Escola de samba desfilará com a ‘bênção’ da igreja
Unidos de Vila Maria citará Nossa Senhora Aparecida com aval da arquidiocese de SP
Se um bom samba é uma forma de oração, como dizia Vinicius de Moraes, a Unidos de Vila Maria resolveu seguir o conselho do poeta.
A escola do Grupo Especial de SP ganhou a “bênção” da Igreja Católica para ir à avenida com um enredo sobre Nossa Senhora Aparecida, em homenagem aos 300 anos da descoberta da imagem da santa nas águas do rio Paraíba.
Em ação inédita, a pedido da escola, a Arquidiocese de São Paulo acompanhou a criação do samba-enredo e dos figurinos, com três condições: proibiu nudez ou sensualidade, referências ao sincretismo religioso e a reprodução fiel da imagem da santa. “Vai ser lindo e respeitoso”, diz o carnavalesco Sidnei França.

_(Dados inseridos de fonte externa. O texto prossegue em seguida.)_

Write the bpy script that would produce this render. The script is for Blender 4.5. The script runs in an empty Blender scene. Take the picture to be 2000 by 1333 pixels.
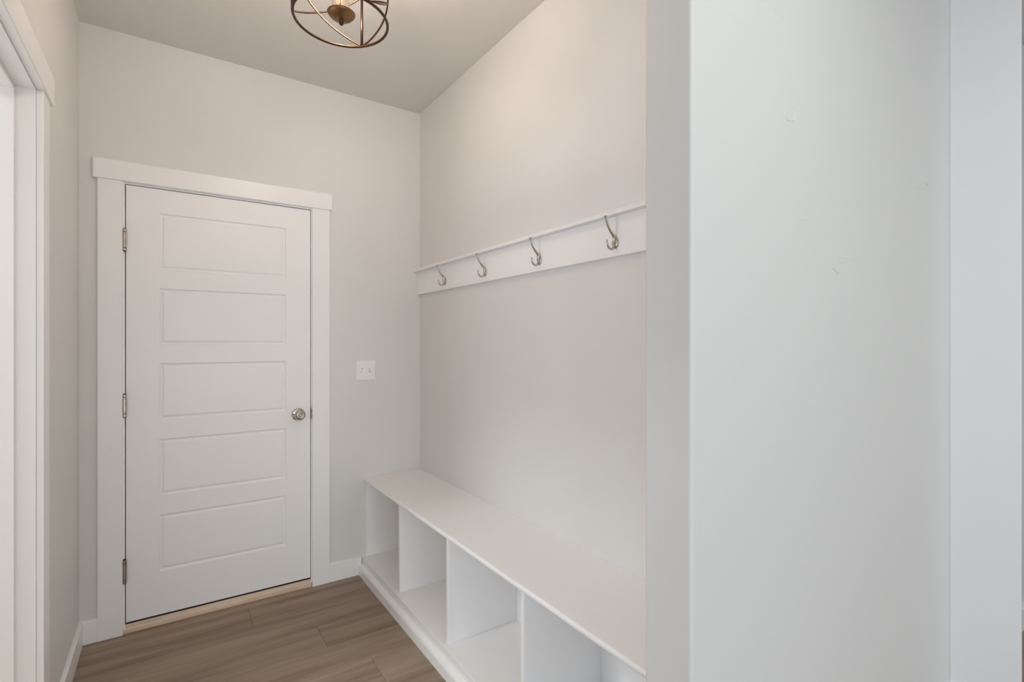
import bpy, bmesh, math, random
from mathutils import Vector, Matrix
random.seed(7)
C = bpy.context.scene.collection
SC = bpy.context.scene
PI = math.pi

# ------------------------------------------------------------------ camera
H = 1.3448
cam_d = bpy.data.cameras.new('camera'); cam = bpy.data.objects.new('camera', cam_d); C.objects.link(cam)
cam.location = (0, 0, H)
cam.rotation_euler = (PI/2, 0, -math.radians(34.063))
cam_d.sensor_width = 36.0; cam_d.sensor_fit = 'HORIZONTAL'
cam_d.lens = 36.0*992.5/2000.0
cam_d.shift_y = (670.84-666.5)/2000.0
cam_d.clip_start = 0.02
SC.camera = cam

# ------------------------------------------------------------------ world, lights, exposure
SC.view_settings.view_transform = 'Standard'
SC.view_settings.look = 'None'
SC.view_settings.gamma = 1.0
SC.view_settings.use_curve_mapping = False
SC.view_settings.exposure = 0.06
SC.cycles.use_denoising = True
SC.cycles.max_bounces = 12
SC.cycles.diffuse_bounces = 8
SC.cycles.sample_clamp_indirect = 20.0
w = bpy.data.worlds.new('daylight'); SC.world = w; w.use_nodes = True
bg = w.node_tree.nodes['Background']
bg.inputs['Color'].default_value = (0.62, 0.78, 1.0, 1); bg.inputs['Strength'].default_value = 0.25

def area(name, loc, rot, sx, sy, power, col):
    d = bpy.data.lights.new(name, 'AREA'); d.shape = 'RECTANGLE'; d.size = sx; d.size_y = sy
    d.energy = power; d.color = col
    o = bpy.data.objects.new(name, d); C.objects.link(o); o.location = loc; o.rotation_euler = rot
    return o
DAY_REAR, DAY_LEFT, DAY_SIDE = (0.92, 1.0, 1.08), (0.66, 0.97, 1.35), (0.98, 1.0, 1.06)
# added lamps as daylight at the unseen rear glazing and far left window
area('added_daylight_rear', (-0.75, -4.38, 1.15), (PI/2, 0, 0), 3.4, 2.1, 90, DAY_REAR)
area('added_daylight_left', (-2.88, -2.6, 1.45), (PI/2, 0, -PI/2), 1.7, 1.3, 24, DAY_LEFT)
# added lamp as side room daylight, brightens the mudroom through the left opening
area('added_daylight_side', (-2.36, 1.95, 1.40), (PI/2, 0, -PI/2), 1.2, 1.3, 23, DAY_SIDE)
SIDE_FILL, SIDE_COL = 17, (0.97, 1.0, 0.98)  # added side room ceiling lamp
CAN_POWER, CAN_COL = 8.8, (0.96, 1.0, 0.93)
BULB_STRENGTH, BULB_COL = 222, (1.20, 1.0, 0.83)

# ------------------------------------------------------------------ materials
def new_mat(name):
    m = bpy.data.materials.new(name); m.use_nodes = True
    nt = m.node_tree; b = nt.nodes['Principled BSDF']
    return m, nt, b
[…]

O padre e cantor Reginaldo Manzotti interpreta o trecho inicial do samba oficial —reprodução da música “Nossa Senhora”, de Roberto Carlos.
“O samba-enredo é uma oração. Não dá para tirar uma palavra. Chorei quando ouvi”, disse ele à Folha. “Abracei o carnavalesco e perguntei: ‘Você já pensou em virar padre?’”
Na verdade, a igreja fez uma pequena alteração na letra do samba: trocou a palavra “adorar” por “venerar”. “Adorar é só para Deus”, diz o secretário de comunicação da Arqui- diocese, Rafael Alberto.
Também não passaram incólumes os figurinos das musas da escola. A maioria dos ajustes foi no comprimento. “É natural. Na referência de Carnaval delas, elas já estavam supercomportadas”, diz.
A maioria das musas entendeu e apoiou a mudança, afirma França, que conta que a supervisão da igreja foi “tranquila e sem sobressaltos”. “[A roupa] é sensual, mas sem vulgaridade”, declarou a madrinha de bateria —e ex-panicat— Dani Bolina.
Neste ano, a escola não terá rainha. “A única rainha é Nossa Senhora”, diz França.
Antes ou depois de cada ensaio, os integrantes da escola rezam uma Ave Maria. O barracão ganhou uma réplica de Nossa Senhora.
Grupos católicos reagiram ao apoio da igreja ao samba, e fizeram um abaixo-assinado pela internet para protestar contra “a depravação total” e a “ofensa à honra da mãe de Deus”. “São reações isoladas”, diz Manzotti.
Para o arcebispo de São Paulo, dom Odilo Scherer, “a intenção é boa e a forma também”. “Será que Maria não gostaria de chegar lá, onde mais se faz necessária a sua presença? Não foi para os pecadores que Jesus veio ao mundo?”, escreveu o cardeal, no semanário oficial da arquidiocese.